In Eritrea, he said, mandatory military conscription – usually extended to life-long service – is what pushes thousands of Eritreans every year to attempt reaching Europe through desert and sea routes.

Today, Fiorino works as a human rights advocate trying to shed a light on stories like Mehari’s, and the need for Italy to find a safer path to migration and integration.

Every year, during the first week of October, Lampedusa turns into a big open space for public conversations about Mediterranean migration, organised by Comitato Tre Ottobre, an organisation that raises awareness of migration through lectures and testimonials.

Tareke Brhane, president of the organisation and an Eritrean refugee in Italy, said it is fundamental to keep alive the memory of these tragedies for future generations. “Every year we bring survivors and their families to Lampedusa, and organise public lectures involving schools in Italy and abroad, so that the youth can become more aware and be inspired to take action against the political status quo,” Brhane told VICE News.

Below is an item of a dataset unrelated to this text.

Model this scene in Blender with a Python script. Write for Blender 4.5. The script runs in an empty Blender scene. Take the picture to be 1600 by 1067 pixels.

More than 15,000 migrants have died in the Central Mediterranean since 2014. While the EU released a new migration pact that tries to strike a balance between solidarity and responsibility for member states, at least six more shipwrecks were reported off the Libyan coasts in late September, with an overall death toll of over 200.

Fiorino said that, like many, before that unexpected friendship with Mehari, he didn’t think much about migrant casualties, despite living on an island where it’s almost impossible to ignore them.

But now his late-life goal has become helping to disrupt the wave of anti-migrant fears spread by the far-right in Italy. “They say I saved migrants, but it's them who saved me from my numbness,” he said. “Maybe if I speak about it I could help save more people?”